The Supreme Court will decide whether it should be illegal to arrest and cite unhoused people for unauthorized lodging without offering immediate available shelter.
The outcome of the Supreme Court case could reverberate in the Coalition’s lawsuit against the City, which was filed in 2022. The suit accuses the City of criminalizing unhoused people for inhabiting the street as long as they have no other shelter, as well as destroying their property in sweeps, against City policy.
The Lawyers’ Committee for Civil Rights of the Bay Area, which represents the Coalition and seven unhoused plaintiffs, maintains these practices violate constitutional rights against illegal search and seizure, and cruel and unusual punishment. The Lawyers’ Committee said that its action is guided by a case called Martin v. Boise, which the 9th Circuit upheld in 2019.
That could change if the Supreme Court—with its conservative majority—overturns a decision in the 2018 case Johnson v. Grants Pass. In that case, a court said the city of Grants Pass in southwestern Oregon could not issue citations to people for sleeping on public property while no shelter beds were available.
But attorneys for the plaintiffs in the San Francisco case aren’t deterred by the City’s motion to stay the case—or the nation’s highest court granting a review of the Johnson case to be heard in June.
“Even with the Supreme Court’s review of Grants Pass underway, the case in San Francisco should proceed,” said Nisha Kashyap, senior staff attorney with the Lawyers’ Committee and one of the attorneys representing the Coalition in the case. “Unhoused people should not continue to be subject to these unlawful practices, and the entire community deserves a timely resolution to all the important issues at stake in the case.”
In 2023, Mayor London Breed wrote a brief supporting Grants Pass’s request to the Supreme Court.

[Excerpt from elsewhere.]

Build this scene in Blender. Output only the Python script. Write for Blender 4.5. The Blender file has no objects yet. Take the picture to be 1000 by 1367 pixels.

As part of the brief, she urged the Supreme Court to summarily reverse the 9th Circuit’s decision, an extraordinary request aimed at invalidating the ruling.
Julian Highsmith, the Coalition’s communications and policy director, worries that homeless people’s rights would be in jeopardy if the Supreme Court sides with Grants Pass.
“The City can address street homelessness while respecting unhoused individuals’ rights,” he said. “To see the Supreme Court contemplating taking away yet another set of basic civil liberties is deeply disturbing.”
John Do, a senior staff attorney with the American Civil Liberties Union of Northern California, which is also representing the Coalition, said that the cruel and unusual punishment aspect is just one of several claims in the Coalition’s lawsuit, and he doesn’t see any reason why the litigation should be stalled.
“The Supreme Court can and should affirm that the government can’t jail you based on your status, who you are, or a condition you have,” he said. “The case can proceed and take into account any future Supreme Court ruling. The majority of our case is unrelated to whether the City’s practices are cruel and unusual punishment under the Eighth Amendment and must be resolved.” .
The Lawyers’ Committee said in a press statement it will respond to the City’s request for a stay in district court later in the month. The trial is scheduled to begin in October.